2018/11/03 日本工業経済新聞(茨城版)

 2市によるごみ処理施設建設を目指す北茨城市(豊田稔市長)と高萩市(大部勝規市長)は2日、県県民生活環境部を訪れて齋藤章部長に陳情書を提出した。陳情の内容は廃棄物処理施設整備促進への特段の配慮と、両市境に県が所有する県有地(北茨城市小野矢指地内)約5万㎡の譲渡を要望するもの。国からの補助金を活用するためには2020年度までに施設を完成させる必要があることから、早期の回答を求めた。

 北茨城市で現在稼動している清掃センター(関本町関本中2047)は焼却処理能力が90t/24h×2炉。焼却施設は炉型式が准連続燃焼式、ガス冷却方法が水噴射式、炉運転方法が受け入れ供給・ピット&クレーン式、灰出し・ピット&クレーン式、通風・平衡通風方式。

 同施設は東日本大震災で発生した膨大な災害廃棄物を短時間で処理した上、稼動から39年が経過しており老朽化が顕著な状態。17~18年度には煙突(RC造59m)の修繕工事を荏原環境プラント㈱(東京都大田区)の施工で実施中。

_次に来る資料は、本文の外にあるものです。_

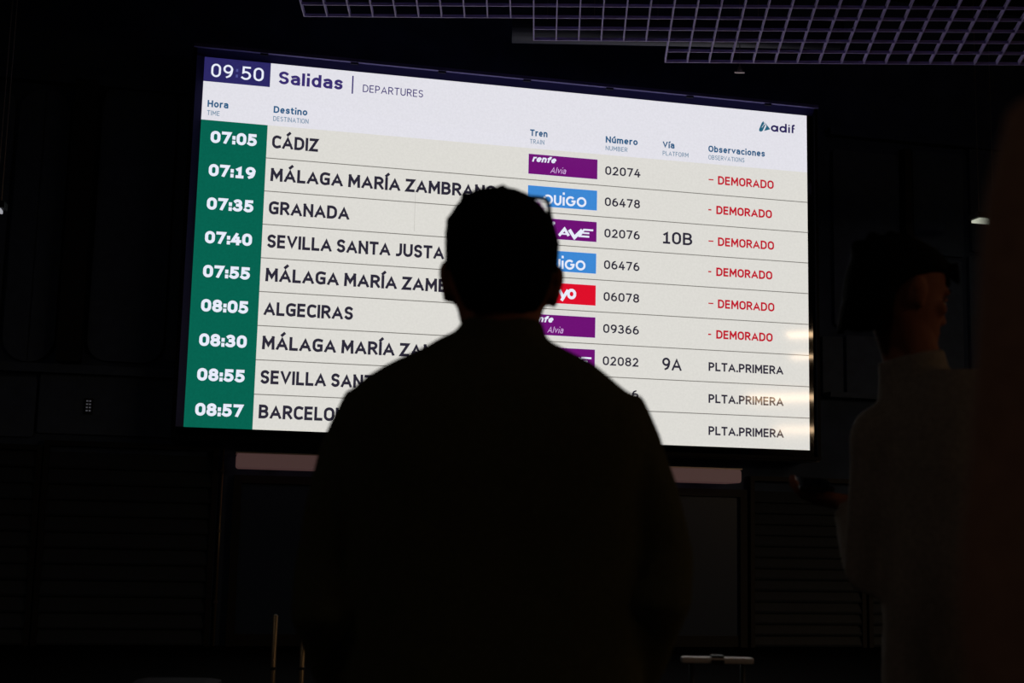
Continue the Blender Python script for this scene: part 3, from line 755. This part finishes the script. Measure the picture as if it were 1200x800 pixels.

 また焼却炉についても更新の必要性が指摘されており、パシフィックコンサルタンツ㈱(東京都千代田区)に委託して更新に向けた予備検討業務も進めてきた。

 一方の高萩市では自前のごみ処理施設を保有しておらず、民間業者へ委託して処理を行っている状態。

 このため両市では今後見込まれる人口減少社会の進展、施設の管理運営、建設コストなどの総合的観点から広域での廃棄物処理施設建設が望ましいと判断。検討の結果、両市の中間地点付近を最適地とした。両市が選定したのは北茨城市中郷町小野矢指959―1(A4万7441㎡)、同1113―11(A2325㎡)の山林で、延べ面積4万9766㎡の県有地。

 整備費については環境省の「循環型社会形成推進交付金」と復興庁における特定被災地で適用される「震災復興交付金」を活用。90%以上を賄う計画だ。

 具体的な規模については現段階では未定だが、1日当たりの処理量は80t程度を見込む。

 陳情書を受け取った齋藤部長は「要望は受け止めさせていただく。国への交付金についてはできることはしっかり協力させていただく。県地の譲渡についても検討していくが、両市におかれては境界に位置する市有地などで他に適地があるかどうかも考えていただきたい」と回答すると、豊田市長は「市有地についても当然検討を行ってきたが、われわれはこの土地が最適地であると考えている」と述べ、県有地を活用してのごみ処理施設整備に強い意欲を見せた。

 北茨城市生活環境課の担当者は「補助を受ける関係から早期に事業を完了させる必要があるため、遅くとも今月中に回答をいただきたい」と話した。